# Start of SUPPLIED INFORMATION

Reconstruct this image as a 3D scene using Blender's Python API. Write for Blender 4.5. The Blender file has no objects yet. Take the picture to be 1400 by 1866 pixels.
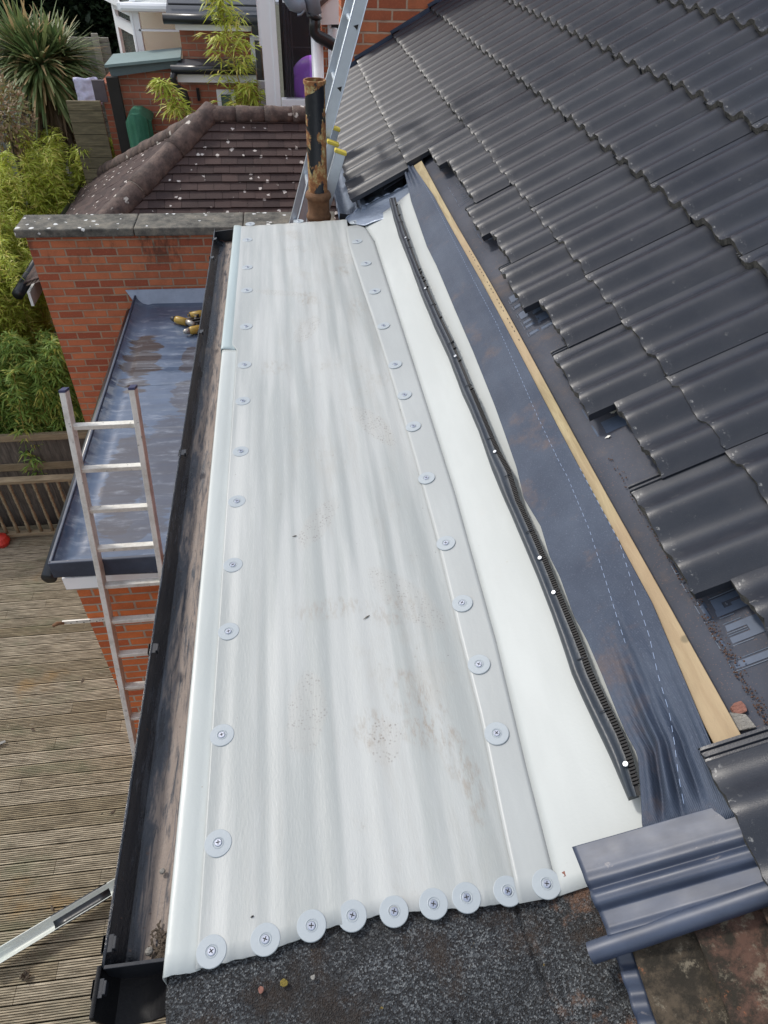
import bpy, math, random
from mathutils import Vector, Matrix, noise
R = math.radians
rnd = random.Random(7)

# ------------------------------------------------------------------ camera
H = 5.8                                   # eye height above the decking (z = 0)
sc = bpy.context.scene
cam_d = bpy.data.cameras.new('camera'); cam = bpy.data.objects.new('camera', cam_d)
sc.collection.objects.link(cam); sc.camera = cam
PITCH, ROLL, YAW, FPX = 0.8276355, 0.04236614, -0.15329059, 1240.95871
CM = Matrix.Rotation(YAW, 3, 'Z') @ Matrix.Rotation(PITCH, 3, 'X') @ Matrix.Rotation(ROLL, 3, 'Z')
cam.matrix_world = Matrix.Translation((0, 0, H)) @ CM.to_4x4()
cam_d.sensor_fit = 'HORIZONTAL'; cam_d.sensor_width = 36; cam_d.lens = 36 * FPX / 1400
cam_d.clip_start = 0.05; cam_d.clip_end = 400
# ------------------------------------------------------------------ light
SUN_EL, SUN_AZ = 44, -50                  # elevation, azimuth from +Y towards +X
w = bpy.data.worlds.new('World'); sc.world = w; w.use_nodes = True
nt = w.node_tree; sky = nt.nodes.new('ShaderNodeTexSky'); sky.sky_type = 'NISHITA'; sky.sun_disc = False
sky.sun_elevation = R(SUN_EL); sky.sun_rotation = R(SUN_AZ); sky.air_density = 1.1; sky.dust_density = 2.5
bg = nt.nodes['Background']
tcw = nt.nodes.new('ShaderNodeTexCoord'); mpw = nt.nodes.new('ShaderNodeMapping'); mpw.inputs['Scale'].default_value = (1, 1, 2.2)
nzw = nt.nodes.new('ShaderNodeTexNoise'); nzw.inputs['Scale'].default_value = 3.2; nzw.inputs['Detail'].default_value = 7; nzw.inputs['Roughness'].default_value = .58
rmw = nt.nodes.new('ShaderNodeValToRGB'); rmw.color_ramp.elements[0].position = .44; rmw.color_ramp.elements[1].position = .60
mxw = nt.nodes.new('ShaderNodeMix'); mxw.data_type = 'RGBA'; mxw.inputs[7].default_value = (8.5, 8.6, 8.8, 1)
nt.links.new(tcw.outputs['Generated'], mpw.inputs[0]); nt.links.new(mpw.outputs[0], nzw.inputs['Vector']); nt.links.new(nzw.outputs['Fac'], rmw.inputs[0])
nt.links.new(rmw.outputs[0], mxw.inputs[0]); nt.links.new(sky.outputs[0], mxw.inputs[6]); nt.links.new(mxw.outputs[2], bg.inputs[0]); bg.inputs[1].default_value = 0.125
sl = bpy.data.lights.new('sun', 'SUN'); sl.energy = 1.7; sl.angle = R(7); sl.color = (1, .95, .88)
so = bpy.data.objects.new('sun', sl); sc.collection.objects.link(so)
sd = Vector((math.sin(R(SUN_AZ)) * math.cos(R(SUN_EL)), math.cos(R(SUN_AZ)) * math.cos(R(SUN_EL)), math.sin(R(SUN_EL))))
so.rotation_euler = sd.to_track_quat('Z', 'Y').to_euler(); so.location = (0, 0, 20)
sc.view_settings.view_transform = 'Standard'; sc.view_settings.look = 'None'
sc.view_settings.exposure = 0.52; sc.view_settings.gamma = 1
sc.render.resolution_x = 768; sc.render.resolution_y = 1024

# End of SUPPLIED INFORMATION

**EXERCISE REQUIREMENTS**
All of the lines above should be printed exactly, minus the pictures.

**SOLUTION TO THE PROBLEM**
Reconstruct this image as a 3D scene using Blender's Python API. Write for Blender 4.5. The Blender file has no objects yet. Take the picture to be 1400 by 1866 pixels.
import bpy, math, random
from mathutils import Vector, Matrix, noise
R = math.radians
rnd = random.Random(7)

# ------------------------------------------------------------------ camera
H = 5.8                                   # eye height above the decking (z = 0)
sc = bpy.context.scene
cam_d = bpy.data.cameras.new('camera'); cam = bpy.data.objects.new('camera', cam_d)
sc.collection.objects.link(cam); sc.camera = cam
PITCH, ROLL, YAW, FPX = 0.8276355, 0.04236614, -0.15329059, 1240.95871
CM = Matrix.Rotation(YAW, 3, 'Z') @ Matrix.Rotation(PITCH, 3, 'X') @ Matrix.Rotation(ROLL, 3, 'Z')
cam.matrix_world = Matrix.Translation((0, 0, H)) @ CM.to_4x4()
cam_d.sensor_fit = 'HORIZONTAL'; cam_d.sensor_width = 36; cam_d.lens = 36 * FPX / 1400
cam_d.clip_start = 0.05; cam_d.clip_end = 400
# ------------------------------------------------------------------ light
SUN_EL, SUN_AZ = 44, -50                  # elevation, azimuth from +Y towards +X
w = bpy.data.worlds.new('World'); sc.world = w; w.use_nodes = True
nt = w.node_tree; sky = nt.nodes.new('ShaderNodeTexSky'); sky.sky_type = 'NISHITA'; sky.sun_disc = False
sky.sun_elevation = R(SUN_EL); sky.sun_rotation = R(SUN_AZ); sky.air_density = 1.1; sky.dust_density = 2.5
bg = nt.nodes['Background']
tcw = nt.nodes.new('ShaderNodeTexCoord'); mpw = nt.nodes.new('ShaderNodeMapping'); mpw.inputs['Scale'].default_value = (1, 1, 2.2)
nzw = nt.nodes.new('ShaderNodeTexNoise'); nzw.inputs['Scale'].default_value = 3.2; nzw.inputs['Detail'].default_value = 7; nzw.inputs['Roughness'].default_value = .58
rmw = nt.nodes.new('ShaderNodeValToRGB'); rmw.color_ramp.elements[0].position = .44; rmw.color_ramp.elements[1].position = .60
mxw = nt.nodes.new('ShaderNodeMix'); mxw.data_type = 'RGBA'; mxw.inputs[7].default_value = (8.5, 8.6, 8.8, 1)
nt.links.new(tcw.outputs['Generated'], mpw.inputs[0]); nt.links.new(mpw.outputs[0], nzw.inputs['Vector']); nt.links.new(nzw.outputs['Fac'], rmw.inputs[0])
nt.links.new(rmw.outputs[0], mxw.inputs[0]); nt.links.new(sky.outputs[0], mxw.inputs[6]); nt.links.new(mxw.outputs[2], bg.inputs[0]); bg.inputs[1].default_value = 0.125
sl = bpy.data.lights.new('sun', 'SUN'); sl.energy = 1.7; sl.angle = R(7); sl.color = (1, .95, .88)
so = bpy.data.objects.new('sun', sl); sc.collection.objects.link(so)
sd = Vector((math.sin(R(SUN_AZ)) * math.cos(R(SUN_EL)), math.cos(R(SUN_AZ)) * math.cos(R(SUN_EL)), math.sin(R(SUN_EL))))
so.rotation_euler = sd.to_track_quat('Z', 'Y').to_euler(); so.location = (0, 0, 20)
sc.view_settings.view_transform = 'Standard'; sc.view_settings.look = 'None'
sc.view_settings.exposure = 0.52; sc.view_settings.gamma = 1
sc.render.resolution_x = 768; sc.render.resolution_y = 1024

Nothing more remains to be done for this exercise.